Thursday, June 20, 2013

Self employment


I keep reading about independent workers who are self-employed and don’t have a regular job. One reference many of the authors use is the transition from small farmers and crafters to factory workers, driven by the industrial revolution, and that people who are creating their own work are just returning to those roots.

The part they leave out is why so many people gave up self-employment and went into those factories. They could make more money and live better! The hidden fact that everyone glosses over is that leaving corporate jobs, for most people, means accepting a much, much smaller life style, smaller homes, fewer dinners out and driving older cars.

Cutting you life style is not progress. Most people who try self-employment / free lancing fail because to succeed they must master work skills that, until they left their regular jobs, someone else did for them. It’s called division of labor, but working alone means that you must do all those tasks.
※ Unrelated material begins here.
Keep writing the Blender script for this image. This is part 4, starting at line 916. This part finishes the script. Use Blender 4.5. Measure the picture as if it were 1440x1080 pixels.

Most people fail because they are unable to master those new skills fast enough to keep their business producing income.

I keep reading that if you love sports then learn to write about them. That presumes you are in that very small minority of people who love sports that no only are able to write but enjoy writing enough to keep at it steadily to make a living. It also presumes that you are in the even smaller minority who either already know how to market your writing or are able to learn how and enjoy that part of the process enough to put up with it to sell the output of the part you do enjoy.

The truth is that of all the people who try to develop themselves as an independent only a very small percentage will succeed, not because they aren’t good enough at what they love, but rather because they can’t get good enough at what they don’t love!

1 comment:

Bryan Neva Sr said...

There are many shackles that keep people working for an organization and healthcare benefits are one. Aside from the known issues with Obamacare, I hope someday (with improvements) this will be a liberating force from corporate servitude. I'd like to see more "mom and pop" companies in the future. A small group of people pooling their talents to collectively earn a living.